Nous partons, et nous nous lançons à fond de train à travers la riante vallée au delà de Saint-Réal, où coule la Garenne. Enivrés de mouvement, de grand air, de galop. Plaisir d’une cavalcade et d’une nombreuse société ; mais la vue calme et recueillie des beautés de la nature y perd ; le paysage ne sert plus que de cadre. Traverse le dernier village français, Fos ; tous les habitants sont sur leurs portes. À Pont-du-Roi, qui est la frontière, les voitures s’arrêtent. — Le passage semble fermé par de hauts et âpres rochers. La vallée s’élargit bientôt ; le pays change de caractère ; l’aspect est plus âpre, plus nu, plus coloré. Les tons frais de la verdure ont fait place aux nuances rouges, jaunes, blondes. Nous arrivons à Lès, gros bourg avec un vieux château. Quoique cette vallée ait été souvent prise et reprise, on y sent bien vraiment la nationalité espagnole. Dans ce misérable pays, tous demandent la charité : femmes, jeunes hommes, etc. Une demi-heure après, on gagne Bosost. Nous y faisons l’entrée de la reine d’Espagne, deux par deux, dame et cavalier, les cinq guides en avant, faisant un bruit terrible avec leurs fouets. Grand effet. Des têtes étranges sortent à demi des étroites ouvertures qui servent de fenêtres.

Arrêtés devant l’auberge tenue par l’alcade de l’endroit, vieillard en grand costume, culotte courte, air rusé et obséquieux (type de Bartholo), qui fait ce qu’il peut pour éloigner les mendiants qui nous entourent.

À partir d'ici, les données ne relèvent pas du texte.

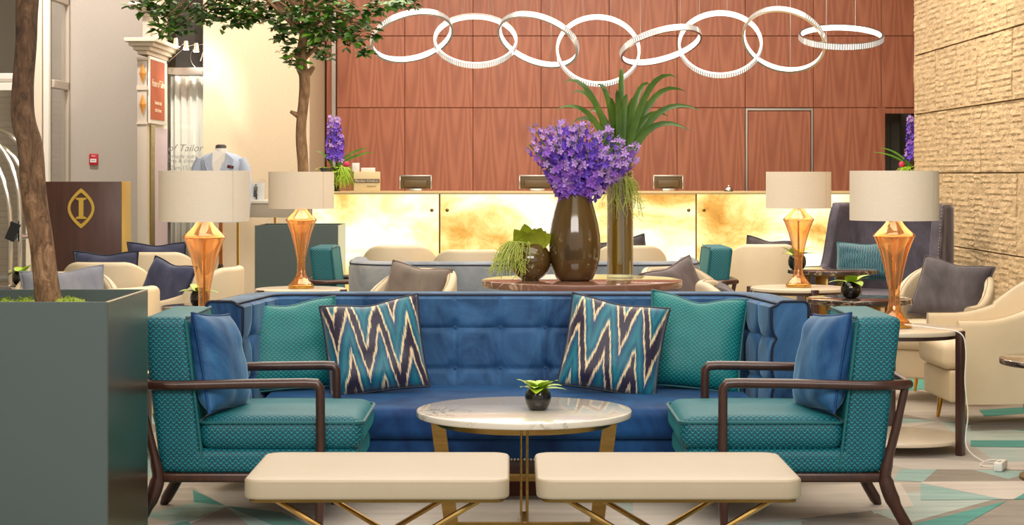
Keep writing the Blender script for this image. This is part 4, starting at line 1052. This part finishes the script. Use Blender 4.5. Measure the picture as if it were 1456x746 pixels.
CH = [((1.1, 10.95), 38, 'cream tub chair with dusky pillow just behind the right half of the blue sofa'),
      ((1.29, 9.62), 80, 'cream tub chair half hidden behind the right end of the blue sofa'),
      ((2.5, 10.95), -35, 'cream tub chair with charcoal pillow against the stone wall at right'),
      ((2.55, 9.85), -88, 'nearest cream tub chair at the right edge, seen from its side with gold legs'),
      ((-1.96, 11.2), -98, 'cream tub chair with navy pillow behind the large left lamp'),
      ((-2.56, 11.98), 176, 'cream tub chair seen from behind in front of the dark kiosk'),
      ((-2.46, 10.3), 15, 'cream tub chair with slate blue pillow behind the large planter'),
      ((-2.1, 9.25), -120, 'cream tub chair half hidden between the large planter and the left armchair'),
      ((-2.54, 13.5), 180, 'farthest cream tub chair at left, right of the dark kiosk'),
      ((-.88, 14.75), 180, 'cream tub chair back seen above the left end of the grey-blue sofa'),
      ((-.30, 13.97), 180, 'cream tub chair back seen above the middle of the grey-blue sofa'),
      ((.92, 14.75), 180, 'cream tub chair back seen above the grey-blue sofa, right of the tall vase'),
      ((2.0, 15.0), 182, 'cream tub chair back in front of the onyx desk, behind the smaller right lamp')]
for (x, y), a, lab in CH: dup(tc, (x, y, 0), R_(a), lab)
def chair_pillow(mat, x, y, a, label, w=.42, h=.36, back=.12, tilt=-22, roll=0, z=.45, side=0):
    a = R_(a); f = Vector((math.sin(a), -math.cos(a))); s = Vector((math.cos(a), math.sin(a))); p = Vector((x, y))-f*back+s*side
    pillow('chair_pillow', mat, 'piping' if mat == 'navy' else mat, w, h, .12, (p.x, p.y, z), (R_(tilt), R_(roll), a), label, 'pillows on the tub chairs', .02, .06, 12)
chair_pillow('taupe', -.66, 10.75, -30, 'taupe pillow on the cream chair behind the left half of the blue sofa', back=.08, roll=6)
chair_pillow('plum', 1.1, 10.95, 38, 'dusky grey pillow on the cream chair behind the right half of the blue sofa', back=.08, roll=-14)
chair_pillow('charcoal', 1.29, 9.62, 80, 'dark pillow corner on the chair hidden behind the right end of the sofa', w=.40, h=.34, back=.1, z=.43)
chair_pillow('charcoal', 2.5, 10.95, -35, 'charcoal pillow on the cream chair by the stone wall', w=.44, h=.38, back=.07, roll=8, tilt=-24)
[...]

Nous allons visiter l’église, vieille église romane du xie siècle. En rentrant à l’auberge, on cherche à organiser des danses ; il y a un violon ; il ne manque que des jeunes filles et des gars ; nos guides y prennent part. C’est curieux de voir la gravité et l’air profondément digne avec lesquels ces gens se livrent même au plaisir ; cela relève le type commun de quelques-unes du ces femmes.

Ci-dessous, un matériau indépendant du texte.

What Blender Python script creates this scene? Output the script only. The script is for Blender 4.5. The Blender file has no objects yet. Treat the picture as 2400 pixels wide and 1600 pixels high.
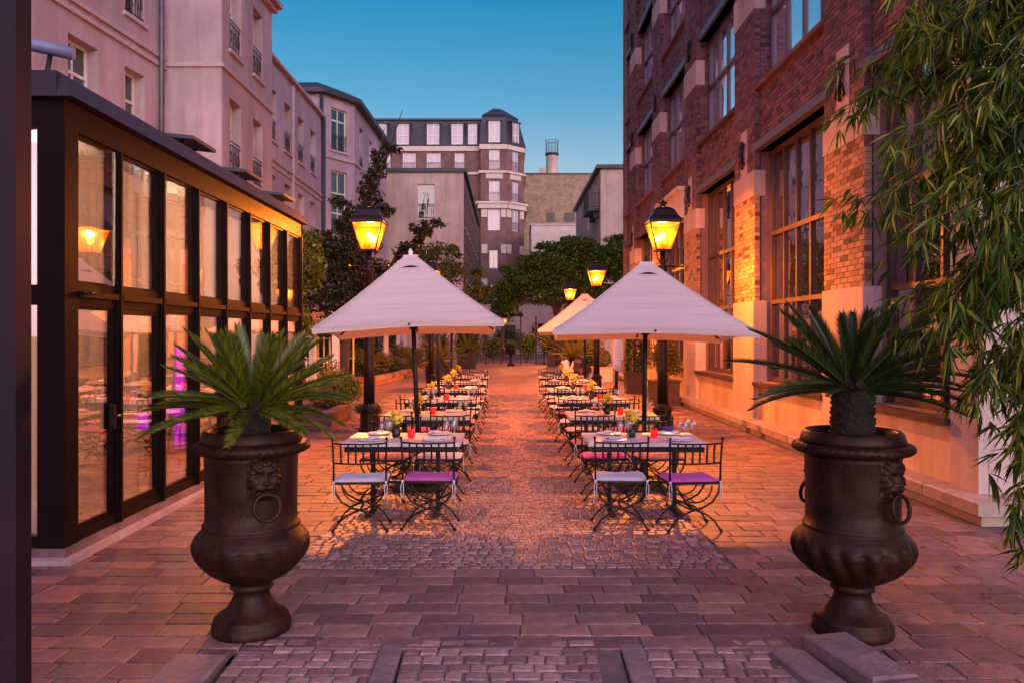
import bpy, math, random
import numpy as np
from mathutils import Vector, Matrix, Euler
R = math.radians
rnd = random.Random(7)
sc = bpy.context.scene
COL = sc.collection

# ------------------------------------------------------------------ camera
cam_d = bpy.data.cameras.new('camera'); cam = bpy.data.objects.new('camera', cam_d); COL.objects.link(cam)
cam.location = (0, 0, 1.8); cam.rotation_euler = (R(90), 0, 0)
cam_d.lens = 28; cam_d.sensor_width = 36; cam_d.shift_x = 0.0051; cam_d.shift_y = -0.0072
cam_d.clip_start = 0.05; cam_d.clip_end = 3000
sc.camera = cam
# ------------------------------------------------------------------ sky, afterglow, exposure
SUN_EL, SUN_ROT = R(17), R(160)
w = bpy.data.worlds.new('World'); sc.world = w; w.use_nodes = True
wn = w.node_tree; wn.nodes.clear()
sky = wn.nodes.new('ShaderNodeTexSky'); sky.sky_type = 'NISHITA'; sky.sun_disc = False
sky.sun_elevation = SUN_EL; sky.sun_rotation = SUN_ROT; sky.altitude = 50
sky.air_density = 1.0; sky.dust_density = 2.5; sky.ozone_density = 3.0
tint = wn.nodes.new('ShaderNodeMix'); tint.data_type = 'RGBA'; tint.blend_type = 'MULTIPLY'
tint.inputs[0].default_value = 1.0; tint.inputs[7].default_value = (0.36, 0.98, 1.0, 1)
bg = wn.nodes.new('ShaderNodeBackground'); bg.inputs[1].default_value = 0.07
wo = wn.nodes.new('ShaderNodeOutputWorld')
geo = wn.nodes.new('ShaderNodeTexCoord'); sxyz = wn.nodes.new('ShaderNodeSeparateXYZ'); ramp = wn.nodes.new('ShaderNodeValToRGB')
e = ramp.color_ramp.elements; e[0].position = 0.19; e[0].color = (1.30, 1.16, 1.0, 1); e[1].position = 0.40; e[1].color = (0.10, 0.88, 1.0, 1)
q = e.new(0.28); q.color = (0.52, 1.0, 1.0, 1)
wn.links.new(geo.outputs['Generated'], sxyz.inputs[0]); wn.links.new(sxyz.outputs[2], ramp.inputs[0]); wn.links.new(ramp.outputs[0], tint.inputs[7])
wn.links.new(sky.outputs[0], tint.inputs[6]); wn.links.new(tint.outputs[2], bg.inputs[0]); wn.links.new(bg.outputs[0], wo.inputs[0])
sun_d = bpy.data.lights.new('sun', 'SUN'); sun = bpy.data.objects.new('sun', sun_d); COL.objects.link(sun)
sun_d.energy = 1.75; sun_d.angle = R(120); sun_d.color = (1.0, 0.43, 0.80)
sun.rotation_euler = (R(90) - SUN_EL, 0, R(180) - SUN_ROT)      # shines towards +Y, the glow is behind the camera, to its right
vs = sc.view_settings; vs.view_transform = 'Standard'; vs.look = 'None'; vs.exposure = 1.0; vs.gamma = 1.0
vs.use_curve_mapping = False
sc.cycles.use_denoising = True; sc.cycles.max_bounces = 8; sc.cycles.transparent_max_bounces = 16
sc.cycles.sample_clamp_indirect = 6.0
LAMP_W = 1020.0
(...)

À quatre heures, la cavalcade se remet en marche. On gravit les montagnes au sud de Bosost, par un chemin raboteux et dur pour les chevaux. À mesure qu’on s'élève, la vue devient très-belle, et de la chapelle Saint-Antoine on domine un magnifique tableau. Au-dessous le sombre et triste village de Bosost ; puis toute la vallée d’Alain, qui a une courbe très-prononcée et très-gracieuse ; la Garonne au fond, comme un petit ruban d’argent, en suit les détours. Sur les sommets en face, reposent des nuages gris. On traverse le Portillon, petit passage qui descend dans la vallée de Burbe, laquelle aboutit à Castel-Viel. La descente est fraîche et jolie ; mais il ne coule pas d’eau de ces sommets : singulier effet de cette gorge silencieuse, où manque le mugissement du torrent, qu’on est habitué à entendre monter des profondeurs. Nous rentrons par le chemin de Saint-Mamet ; arrivés à sept heures.